3.1 Globalisierung: Begriff und Definition
Globalisierung ist wohl eines der am meisten gebrauchten und gleichzeitig eines der seltensten definierten, missverständlichsten, nebulösesten und politisch wirkungsvollsten (Schlag- und Streit-) Worte der letzten, sowie wohl auch der kommenden Jahre (Beck 1997: 42). Der Begriff der Globalisierung beherrscht die Diskussionen über wirtschaftliche Probleme bereits seit den 1990er Jahren. Doch wird er sowohl im Alltag als auch in der Literatur höchst unterschiedlich verstanden. Während es seinen Ursprung im Bereich der internationalen Finanzmärkte hat, wurde das Konzept der Globalisierung im Laufe der Jahre immer mehr erweitert. So sind z.B. auch Kommunikation, Kultur und Umwelt von einer „Denationalisierung“ (Zürn 1998) betroffen. In der Mehrzahl der Studien wird Globalisierung jedoch auf wirtschaftliche Globalisierung begrenzt (Zohlnhöfer 2015: 200). Die wirtschaftliche Globalisierung, die in diesem Verständnis kurz als Prozess zunehmender wirtschaftlicher Verflechtung beschrieben werden kann, beeinflusst immer stärker das alltägliche Leben. Produkte aus allen Teilen der Welt sind zu einer Selbstverständlichkeit geworden und viele sind immer billiger zu haben: Unterhaltungselektronik aus Asien, Kaffee aus Brasilien oder Wein aus Südafrika sind nur einige Beispiele. Neben diesen Annehmlichkeiten ist Globalisierung jedoch auch mit negativen Erfahrungen verknüpft. So vergeht kaum ein Tag ohne Schlagzeilen von Unternehmen, die Arbeitsplätze an günstigere Standorte verlagern wollen. Ausschlaggebend sind dabei nicht nur die deutlich geringeren Löhne, auf die in Abschnitt 3.3 eingegangen wird, sondern ebenfalls Faktoren wie attraktivere Lohnnebenkosten und niedrigere Unternehmenssteuern (Hass 2007: 11).

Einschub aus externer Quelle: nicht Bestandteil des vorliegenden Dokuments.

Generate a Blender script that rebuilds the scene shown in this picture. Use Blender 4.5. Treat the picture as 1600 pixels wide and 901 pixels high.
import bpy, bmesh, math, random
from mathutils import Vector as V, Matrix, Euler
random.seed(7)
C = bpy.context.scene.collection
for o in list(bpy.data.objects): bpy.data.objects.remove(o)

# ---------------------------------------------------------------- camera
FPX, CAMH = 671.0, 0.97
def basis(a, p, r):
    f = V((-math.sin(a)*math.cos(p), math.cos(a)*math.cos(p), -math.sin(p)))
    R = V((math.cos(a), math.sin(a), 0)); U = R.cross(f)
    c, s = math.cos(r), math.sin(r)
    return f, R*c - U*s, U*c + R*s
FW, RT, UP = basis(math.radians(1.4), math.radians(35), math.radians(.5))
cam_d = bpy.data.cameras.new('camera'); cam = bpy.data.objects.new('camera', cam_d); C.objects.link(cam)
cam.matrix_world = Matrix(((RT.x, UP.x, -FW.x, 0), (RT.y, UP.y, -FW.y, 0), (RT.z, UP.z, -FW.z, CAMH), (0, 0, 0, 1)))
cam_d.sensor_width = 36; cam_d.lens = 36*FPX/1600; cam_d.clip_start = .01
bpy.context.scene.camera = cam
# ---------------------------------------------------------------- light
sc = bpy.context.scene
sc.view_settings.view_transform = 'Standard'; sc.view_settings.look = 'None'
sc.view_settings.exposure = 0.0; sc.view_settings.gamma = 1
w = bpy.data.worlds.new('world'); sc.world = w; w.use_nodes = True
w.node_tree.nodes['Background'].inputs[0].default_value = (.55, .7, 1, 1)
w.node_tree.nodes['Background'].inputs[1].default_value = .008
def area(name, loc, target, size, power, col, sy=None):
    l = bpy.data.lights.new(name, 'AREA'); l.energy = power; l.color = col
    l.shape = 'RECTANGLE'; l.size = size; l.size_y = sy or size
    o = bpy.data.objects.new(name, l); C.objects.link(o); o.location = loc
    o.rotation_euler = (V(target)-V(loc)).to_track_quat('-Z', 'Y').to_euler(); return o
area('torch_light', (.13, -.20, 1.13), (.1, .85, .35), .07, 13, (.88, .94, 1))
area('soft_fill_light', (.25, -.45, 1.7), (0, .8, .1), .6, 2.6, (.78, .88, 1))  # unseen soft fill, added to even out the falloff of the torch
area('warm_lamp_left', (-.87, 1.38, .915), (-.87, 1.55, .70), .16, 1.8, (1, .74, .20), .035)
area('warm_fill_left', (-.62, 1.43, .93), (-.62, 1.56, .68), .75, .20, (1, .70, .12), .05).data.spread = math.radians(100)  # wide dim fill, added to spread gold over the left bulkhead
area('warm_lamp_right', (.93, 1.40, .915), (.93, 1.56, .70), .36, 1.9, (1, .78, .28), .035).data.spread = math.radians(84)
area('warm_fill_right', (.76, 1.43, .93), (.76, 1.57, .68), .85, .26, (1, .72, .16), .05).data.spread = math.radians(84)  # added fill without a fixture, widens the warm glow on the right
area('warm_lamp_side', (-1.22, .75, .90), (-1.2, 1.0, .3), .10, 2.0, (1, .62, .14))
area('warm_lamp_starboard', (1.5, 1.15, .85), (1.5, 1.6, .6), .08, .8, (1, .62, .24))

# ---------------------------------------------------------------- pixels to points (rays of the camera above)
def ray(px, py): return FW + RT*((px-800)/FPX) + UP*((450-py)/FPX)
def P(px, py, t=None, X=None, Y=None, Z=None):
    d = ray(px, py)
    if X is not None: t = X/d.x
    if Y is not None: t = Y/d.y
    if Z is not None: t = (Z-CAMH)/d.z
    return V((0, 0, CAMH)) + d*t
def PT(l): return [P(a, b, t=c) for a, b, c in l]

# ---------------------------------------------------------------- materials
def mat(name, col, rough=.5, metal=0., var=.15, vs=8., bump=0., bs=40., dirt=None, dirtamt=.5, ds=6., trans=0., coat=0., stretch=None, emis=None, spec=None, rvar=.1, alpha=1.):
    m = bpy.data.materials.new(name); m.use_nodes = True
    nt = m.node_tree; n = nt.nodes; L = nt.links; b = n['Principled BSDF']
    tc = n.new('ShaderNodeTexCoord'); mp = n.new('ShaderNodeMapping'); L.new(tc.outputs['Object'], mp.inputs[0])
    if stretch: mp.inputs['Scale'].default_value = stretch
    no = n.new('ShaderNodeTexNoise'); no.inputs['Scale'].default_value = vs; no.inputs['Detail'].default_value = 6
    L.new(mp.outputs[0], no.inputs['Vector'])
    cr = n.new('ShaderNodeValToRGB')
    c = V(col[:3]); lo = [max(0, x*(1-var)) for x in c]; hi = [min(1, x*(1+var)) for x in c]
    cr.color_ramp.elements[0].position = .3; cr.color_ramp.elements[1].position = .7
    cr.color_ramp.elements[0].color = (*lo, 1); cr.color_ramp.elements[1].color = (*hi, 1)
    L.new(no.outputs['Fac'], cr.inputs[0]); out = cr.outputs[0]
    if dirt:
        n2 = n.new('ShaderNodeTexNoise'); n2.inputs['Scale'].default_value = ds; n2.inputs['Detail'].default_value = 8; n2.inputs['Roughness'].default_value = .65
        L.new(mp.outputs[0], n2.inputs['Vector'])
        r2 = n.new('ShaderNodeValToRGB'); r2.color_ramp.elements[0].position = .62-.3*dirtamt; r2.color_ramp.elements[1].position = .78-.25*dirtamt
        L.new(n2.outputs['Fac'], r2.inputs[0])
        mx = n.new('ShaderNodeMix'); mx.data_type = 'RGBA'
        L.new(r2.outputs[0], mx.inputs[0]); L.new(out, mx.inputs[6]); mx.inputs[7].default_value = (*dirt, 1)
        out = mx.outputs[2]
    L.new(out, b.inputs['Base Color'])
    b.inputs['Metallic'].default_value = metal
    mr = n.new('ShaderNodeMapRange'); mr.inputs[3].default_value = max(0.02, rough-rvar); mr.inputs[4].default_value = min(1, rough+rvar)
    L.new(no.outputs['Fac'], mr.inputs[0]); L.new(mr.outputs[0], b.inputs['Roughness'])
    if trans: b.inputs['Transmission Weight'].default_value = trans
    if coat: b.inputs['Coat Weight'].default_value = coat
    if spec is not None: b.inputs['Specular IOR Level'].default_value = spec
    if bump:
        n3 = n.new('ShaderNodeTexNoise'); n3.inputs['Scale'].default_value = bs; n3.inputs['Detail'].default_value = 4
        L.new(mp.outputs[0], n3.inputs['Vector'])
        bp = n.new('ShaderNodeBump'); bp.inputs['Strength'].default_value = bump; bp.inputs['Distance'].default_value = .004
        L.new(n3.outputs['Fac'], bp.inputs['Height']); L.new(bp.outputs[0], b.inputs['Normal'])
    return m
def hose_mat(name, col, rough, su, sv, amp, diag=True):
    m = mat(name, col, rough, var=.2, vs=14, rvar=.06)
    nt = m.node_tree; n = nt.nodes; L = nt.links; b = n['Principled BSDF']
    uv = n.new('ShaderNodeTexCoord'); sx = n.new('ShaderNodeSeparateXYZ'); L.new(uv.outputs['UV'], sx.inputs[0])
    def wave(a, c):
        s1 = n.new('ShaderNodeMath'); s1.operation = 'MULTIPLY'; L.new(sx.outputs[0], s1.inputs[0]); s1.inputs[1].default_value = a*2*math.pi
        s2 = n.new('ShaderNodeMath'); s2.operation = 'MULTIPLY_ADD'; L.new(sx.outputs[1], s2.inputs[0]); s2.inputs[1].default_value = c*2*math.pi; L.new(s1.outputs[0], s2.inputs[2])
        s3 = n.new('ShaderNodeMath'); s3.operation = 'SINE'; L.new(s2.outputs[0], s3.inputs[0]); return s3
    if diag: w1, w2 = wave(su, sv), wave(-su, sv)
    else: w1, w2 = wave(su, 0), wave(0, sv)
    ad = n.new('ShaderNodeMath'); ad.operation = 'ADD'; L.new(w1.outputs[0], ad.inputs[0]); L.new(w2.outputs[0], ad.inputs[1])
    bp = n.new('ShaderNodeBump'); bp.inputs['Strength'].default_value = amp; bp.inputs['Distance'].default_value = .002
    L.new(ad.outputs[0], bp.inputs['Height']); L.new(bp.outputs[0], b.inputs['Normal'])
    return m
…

Doch Fernhandel und weltweite Wirtschaftsbeziehungen sind historisch gesehen kein Phänomen der Neuzeit. Handel über Ländergrenzen hinweg hat es schon seit Jahrtausenden gegeben – von der Antike bis zu bereits weit ausgeprägten weltwirtschaftlichen Aktivitäten zu Kolonialzeiten, bei denen man bereits von Globalisierung sprechen konnte. Allerdings waren diese globalen Wirtschaftsbeziehungen für die meisten Menschen zu dieser Zeit nicht prägend. Die Mehrheit der Bevölkerung lebte bis zum Ende des 18. Jahrhunderts von bäuerlicher Arbeit zur Selbstversorgung, die in keiner Beziehung zu dem damaligen internationalen Handel stand. Erst die Industrialisierung im 19. Jahrhundert führte zu einer Durchsetzung marktwirtschaftlich-kapitalistischer Strukturen, mit denen fundamental neue Lebensbedingungen entstanden. Die wirtschaftliche Verflechtung wurde durch die zwei Weltkriege (1914-1918 und 1939-1945) zwar unterbrochen, doch nach dem Ende des zweiten Weltkrieges wieder neu belebt (Hass 2007: 12-13). Dass Globalisierung in ihrer heutigen Ausprägung durchaus ein neues Phänomen darstellt, soll die folgende Abbildung (Abb. 2) noch einmal verdeutlichen. Gemessen wird die Globalisierung hier, wie oftmals üblich, durch die Im- und Exporte in Relation zum Bruttoinlandsprodukt. Zu sehen ist die Entwicklung dieser Quote der Untersuchungsländer in dem Zeitraum von 1980 bis 2014. Ein rasanter Anstieg seit Beginn der 1990er Jahre ist in dieser Abbildung deutlich erkennbar.
[...]
[1] Maßzahl für die Gleich- oder Ungleichverteilung eines Gutes, z.B. Einkommen (Schmidt 2010: 315).